What you need to do: Extract, unchanged, each line of the listing below from its first line through the line that contains "COL = S.collection", inclusive, and nothing else.

Given information:
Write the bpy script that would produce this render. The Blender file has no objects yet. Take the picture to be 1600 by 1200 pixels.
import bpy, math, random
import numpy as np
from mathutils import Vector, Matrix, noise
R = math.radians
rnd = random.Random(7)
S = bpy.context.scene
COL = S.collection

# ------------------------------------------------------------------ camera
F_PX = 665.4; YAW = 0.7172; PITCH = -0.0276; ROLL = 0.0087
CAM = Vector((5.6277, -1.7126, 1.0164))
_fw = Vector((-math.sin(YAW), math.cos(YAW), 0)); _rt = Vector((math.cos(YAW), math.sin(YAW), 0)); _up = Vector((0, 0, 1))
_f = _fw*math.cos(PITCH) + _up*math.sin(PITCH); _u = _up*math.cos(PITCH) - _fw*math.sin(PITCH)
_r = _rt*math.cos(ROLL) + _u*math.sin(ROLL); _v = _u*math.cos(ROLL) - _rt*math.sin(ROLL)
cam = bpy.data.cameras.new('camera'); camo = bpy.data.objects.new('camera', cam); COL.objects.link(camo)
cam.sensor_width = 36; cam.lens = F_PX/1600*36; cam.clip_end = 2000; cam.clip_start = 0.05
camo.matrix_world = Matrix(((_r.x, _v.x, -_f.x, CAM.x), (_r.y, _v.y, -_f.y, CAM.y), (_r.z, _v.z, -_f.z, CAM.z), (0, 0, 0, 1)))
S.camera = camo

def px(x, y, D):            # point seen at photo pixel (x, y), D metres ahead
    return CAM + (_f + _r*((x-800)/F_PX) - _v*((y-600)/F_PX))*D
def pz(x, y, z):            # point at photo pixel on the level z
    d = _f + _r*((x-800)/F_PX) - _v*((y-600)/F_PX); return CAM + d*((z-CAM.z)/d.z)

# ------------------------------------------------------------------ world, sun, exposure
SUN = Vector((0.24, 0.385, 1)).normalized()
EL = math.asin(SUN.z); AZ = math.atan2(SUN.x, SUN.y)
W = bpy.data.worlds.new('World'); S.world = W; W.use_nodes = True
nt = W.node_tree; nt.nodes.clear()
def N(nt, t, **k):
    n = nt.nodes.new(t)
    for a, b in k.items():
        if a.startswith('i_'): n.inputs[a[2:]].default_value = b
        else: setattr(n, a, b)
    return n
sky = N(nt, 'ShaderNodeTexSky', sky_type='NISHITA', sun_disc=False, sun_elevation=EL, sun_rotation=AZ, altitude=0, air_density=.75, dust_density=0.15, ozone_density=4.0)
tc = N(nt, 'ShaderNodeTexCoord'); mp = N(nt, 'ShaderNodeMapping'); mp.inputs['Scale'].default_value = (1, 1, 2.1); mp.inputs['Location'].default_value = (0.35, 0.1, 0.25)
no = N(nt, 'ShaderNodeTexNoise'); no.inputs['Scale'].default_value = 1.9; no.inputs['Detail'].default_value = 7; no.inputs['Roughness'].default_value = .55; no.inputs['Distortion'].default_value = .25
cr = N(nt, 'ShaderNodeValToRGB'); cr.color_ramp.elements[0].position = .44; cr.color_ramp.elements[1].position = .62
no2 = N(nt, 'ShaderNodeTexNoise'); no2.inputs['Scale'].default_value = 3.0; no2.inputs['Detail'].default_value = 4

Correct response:
Write the bpy script that would produce this render. The Blender file has no objects yet. Take the picture to be 1600 by 1200 pixels.
import bpy, math, random
import numpy as np
from mathutils import Vector, Matrix, noise
R = math.radians
rnd = random.Random(7)
S = bpy.context.scene
COL = S.collection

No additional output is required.